GIVEN PROBLEM — Check each line of the material below, and copy it if it holds the string "from".

= = = = =

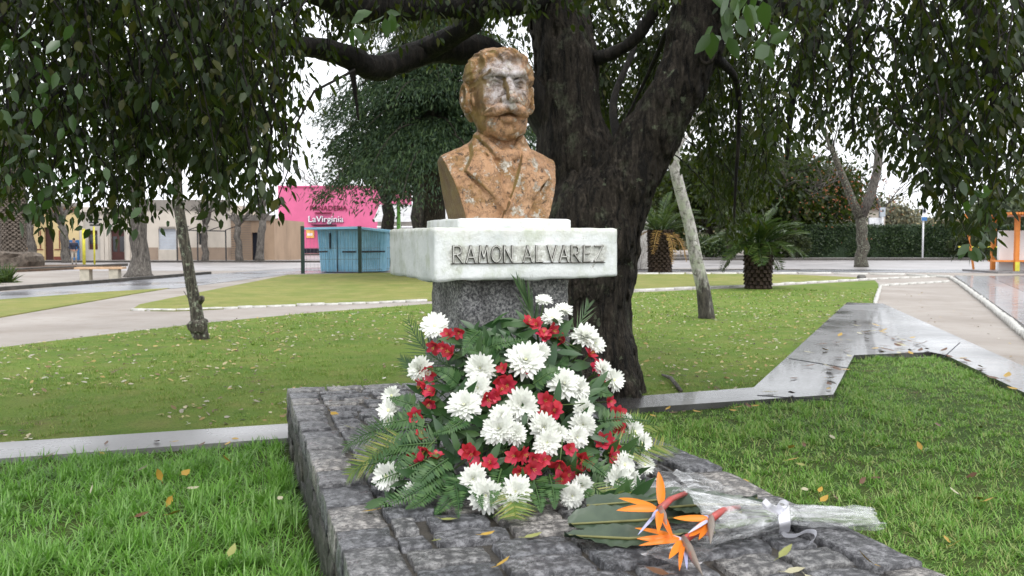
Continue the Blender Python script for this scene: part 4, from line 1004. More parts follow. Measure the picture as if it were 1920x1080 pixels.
# fern and palm fronds
def frond(name, pts, width, nleaf, mat, lw, taper, angle=.9, up=None, droop=.15, parent=arr, stalk=.10, seed=0):
    """pts: control points from stalk to tip; leaflets on both sides"""
    pts = [Vector(p) for p in pts]; r = np.random.default_rng(seed); n = len(pts)
    def at(t):
        f_ = t * (n - 1); i = min(int(f_), n - 2); u = f_ - i
        p0 = pts[max(i - 1, 0)]; p1 = pts[i]; p2 = pts[i + 1]; p3 = pts[min(i + 2, n - 1)]
        return .5 * (2 * p1 + (p2 - p0) * u + (2 * p0 - 5 * p1 + 4 * p2 - p3) * u * u + (-p0 + 3 * p1 - 3 * p2 + p3) * u ** 3)
    rach = [at(t) for t in np.linspace(0, 1, 12)]; up = Vector(up or (0, 0, 1))
    B = []; D = []; N = []; L = []
    for k in range(nleaf):
        t = stalk + (1 - stalk) * (k + .5) / nleaf
        a = at(t); tg = (at(min(1, t + .02)) - at(max(0, t - .02))).normalized(); sd = tg.cross(up); sd.normalize(); nn = sd.cross(tg)
        for s in (-1, 1):
            d = tg * math.cos(angle) * (.7 + .6 * t) + sd * s * math.sin(angle) + nn * .18 + Vector(r.normal(size=3) * .05)
            B.append(a); D.append(d); N.append(nn + Vector(r.normal(size=3) * .12)); L.append(width * taper(t) * r.uniform(.9, 1.08))
    B = np.array(B); D = np.array(D); N = np.array(N); L = np.array(L)
    V, F = leaf_np(B, D, N, L, np.full(len(L), lw) * np.clip(L / (width + 1e-6) + .25, .3, 1), 'card' if lw > .012 else 'blade', droop)
    tb_ = MB(); tb_.tube(rach, np.linspace(.0045, .0015, 12), 5); 
    V2 = np.array([tuple(v_) for v_ in tb_.v]); F2 = [np.array([f for f in tb_.f if len(f) == 4]), ]
    V, F = merge_np([(V, F), (V2, F2)])
    return obj(name, mesh_np(name, V, F), MT[mat], parent)
ptap = lambda t: (.55 + .6 * math.sin(math.pi * min(1, t * .85 + .15))) * (1 - .35 * t)
ftap = lambda t: (1.02 - t) * (.9 + .2 * t)
def mp(*L): return [mound(x, y, l) for x, y, l in L]
pk = Vector((0, -.75, .65))
frond('palm_frond', mp((775, 820, 0), (735, 838, .03), (690, 862, .05), (655, 890, .06)), .13, 26, 'frond', .0075, ptap, .75, pk, .1, seed=1)
frond('palm_frond', mp((790, 790, -.05), (740, 800, 0), (690, 812, .02), (648, 836, .03)), .12, 24, 'frond_dark', .007, ptap, .7, pk, .2, seed=2)
frond('palm_frond', mp((1140, 850, 0), (1185, 842, .04), (1225, 836, .04), (1262, 838, .03)), .14, 24, 'frond', .009, ptap, .8, pk, .05, seed=3)
frond('palm_frond', mp((1120, 800, -.05), (1170, 800, 0), (1205, 795, .02), (1240, 800, .02)), .11, 20, 'frond', .007, ptap, .8, pk, .05, seed=4)
frond('palm_frond', mp((960, 905, 0), (962, 935, .05), (966, 958, .07), (966, 972, .08)), .11, 22, 'frond', .008, ptap, .95, pk, .12, seed=5)
frond('palm_frond', mp((850, 690, -.1), (815, 670, -.10), (785, 640, -.10), (765, 600, -.12)), .15, 18, 'frond_dark', .006, ptap, .55, (0, -1, .2), .05, seed=6)
frond('palm_frond', mp((830, 720, -.08), (800, 705, -.08), (775, 690, -.08), (752, 672, -.08)), .11, 18, 'frond_dark', .007, ptap, .45, (0, -1, .3), .1, seed=7)
frond('palm_frond', [mound(1010, 640, -.05), P(1000, 600, 4.36), P(988, 565, 4.38), P(972, 530, 4.40)], .16, 12, 'frond_dark', .010, ptap, .22, (0, -1, .2), .02, seed=8)
frond('palm_frond', mp((1070, 640, -.05), (1085, 610, -.05), (1098, 585, -.05), (1104, 570, -.05)), .12, 8, 'frond_dark', .005, ptap, .35, (0, -1, .2), .05, seed=9)
frond('palm_frond', mp((1100, 900, 0), (1130, 925, .02), (1160, 935, .03), (1195, 938, .03)), .08, 18, 'frond', .007, ptap, .8, pk, .1, seed=10)
for k, (a, b_, c_, w) in enumerate([((800, 780), (745, 790), (690, 800), .07), ((800, 830), (740, 850), (672, 868), .08), ((830, 880), (790, 915), (735, 945), .07), ((850, 890), (858, 930), (860, 972), .055), ((1030, 890), (1038, 925), (1040, 955), .05),
                                    ((900, 660), (935, 645), (990, 636), .06), ((930, 690), (900, 660), (868, 655), .06), ((860, 720), (835, 700), (800, 690), .05), ((960, 660), (985, 650), (1010, 655), .05), ((800, 860), (760, 880), (700, 905), .075),
                                    ((820, 900), (795, 935), (760, 955), .06), ((780, 760), (752, 752), (725, 745), .05), ((880, 890), (895, 920), (905, 955), .045), ((1080, 900), (1100, 925), (1130, 945), .05), ((940, 880), (930, 915), (920, 950), .045), ((840, 860), (800, 890), (770, 930), .06),
                                    ((880, 780), (850, 800), (810, 815), .05), ((1080, 850), (1110, 870), (1140, 895), .05), ((900, 620), (880, 640), (868, 668), .05), ((1000, 720), (1030, 700), (1070, 690), .05), ((1100, 720), (1130, 735), (1150, 740), .05), ((790, 850), (720, 865), (650, 880), .085), ((800, 800), (730, 810), (655, 835), .08), ((830, 890), (770, 925), (705, 950), .08), ((1110, 880), (1160, 905), (1215, 925), .07), ((1130, 830), (1190, 835), (1250, 850), .075), ((1120, 790), (1170, 785), (1220, 790), .06), ((820, 830), (760, 835), (700, 845), .08), ((870, 900), (840, 940), (815, 965), .06), ((1000, 900), (1010, 935), (1015, 962), .05)]):
    frond('fern_frond', [mound(*a, -.02), mound(*b_, .05), mound(*c_, .05)], w * 1.3, 22, 'fern', .016, ftap, 1.15, pk, .1, stalk=.04, seed=40 + k)

# ------------------------------------------------------------------ bird-of-paradise bouquet on the stones
def B(px, py, h=.03): return G(px, py, PZ + h)
bq = thing('bouquet', 'cellophane wrapped bouquet of orange strelitzia with big leaves, lying on the stones', 'bouquet', B(1380, 985, 0))
def paddle(pts, w, lift_edge, seed):
    ctrl = [Vector(p) for p in pts]; n = 26; V = []; F = []; mid = []
    for i in range(n + 1):
        t = i / n; f_ = t * (len(ctrl) - 1); k = min(int(f_), len(ctrl) - 2); c = ctrl[k].lerp(ctrl[k + 1], f_ - k)
        tg = (ctrl[-1] - ctrl[0]).normalized(); sd = Vector((0, 0, 1)).cross(tg).normalized(); sd = (sd + Vector((0, 0, .25))).normalized()
        ww = w * math.sin(math.pi * (t ** .75 * .97 + .03)) ** .7 * (1 if t < .97 else .7); mid.append(c)
        for j in range(-4, 5):
            s = j / 4; rib = .004 * math.sin(t * 60 + abs(s) * 9) * (1 if j else 0)
            V.append(c + sd * ww * s + Vector((0, 0, lift_edge * s * s + rib + .01 * math.sin(t * 9 + seed) * s)))
    for i in range(n):
        for j in range(8): a = i * 9 + j; F.append((a, a + 1, a + 10, a + 9))
    lf_ = MB().add(V, F).build('leaf', MT['paddle'], bq, smooth=True)
    MB().tube([m + Vector((0, 0, .004)) for m in mid], np.linspace(.004, .007, len(mid)), 6).build('midrib', MT['midrib'], lf_, smooth=True)
paddle([B(1066, 985, .035), B(1200, 978, .05), B(1390, 962, .05)], .085, .018, 0)
paddle([B(1100, 950, .04), B(1230, 940, .045), B(1420, 938, .04)], .07, .015, 2)
paddle([B(1058, 1006, .02), B(1180, 1012, .025), B(1340, 1000, .03)], .055, .014, 4)
paddle([B(1230, 955, .09), B(1320, 948, .08), B(1430, 950, .06)], .06, .018, 5)
def blade3(name, a, b, w, mat, parent, nrm=(0, -.5, .8), sag=.0, fold=.35):
    """folded pointed sepal from a to b"""
    a = Vector(a); b = Vector(b); d = b - a; L = d.length; d.normalize(); s = d.cross(Vector(nrm)).normalized(); n = s.cross(d); V = []; F = []
    m = 9
    for i in range(m + 1):
        t = i / m; ww = w * (1.9 * (t + .02) ** .5 * (1 - t) ** .8 + .12 * (1 - t)) + .0004
        c = a.lerp(b, t) + n * (sag * math.sin(math.pi * t))
        V += [c + s * ww + n * ww * fold, c - n * ww * .15, c - s * ww + n * ww * fold]
    for i in range(m):
        k = i * 3; F += [(k, k + 1, k + 4, k + 3), (k + 1, k + 2, k + 5, k + 4)]
    return MB().add(V, F).build(name, MT[mat], parent, smooth=True)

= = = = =

ANSWER IN FULL —
Continue the Blender Python script for this scene: part 4, from line 1004. More parts follow. Measure the picture as if it were 1920x1080 pixels.
    """pts: control points from stalk to tip; leaflets on both sides"""
    """folded pointed sepal from a to b"""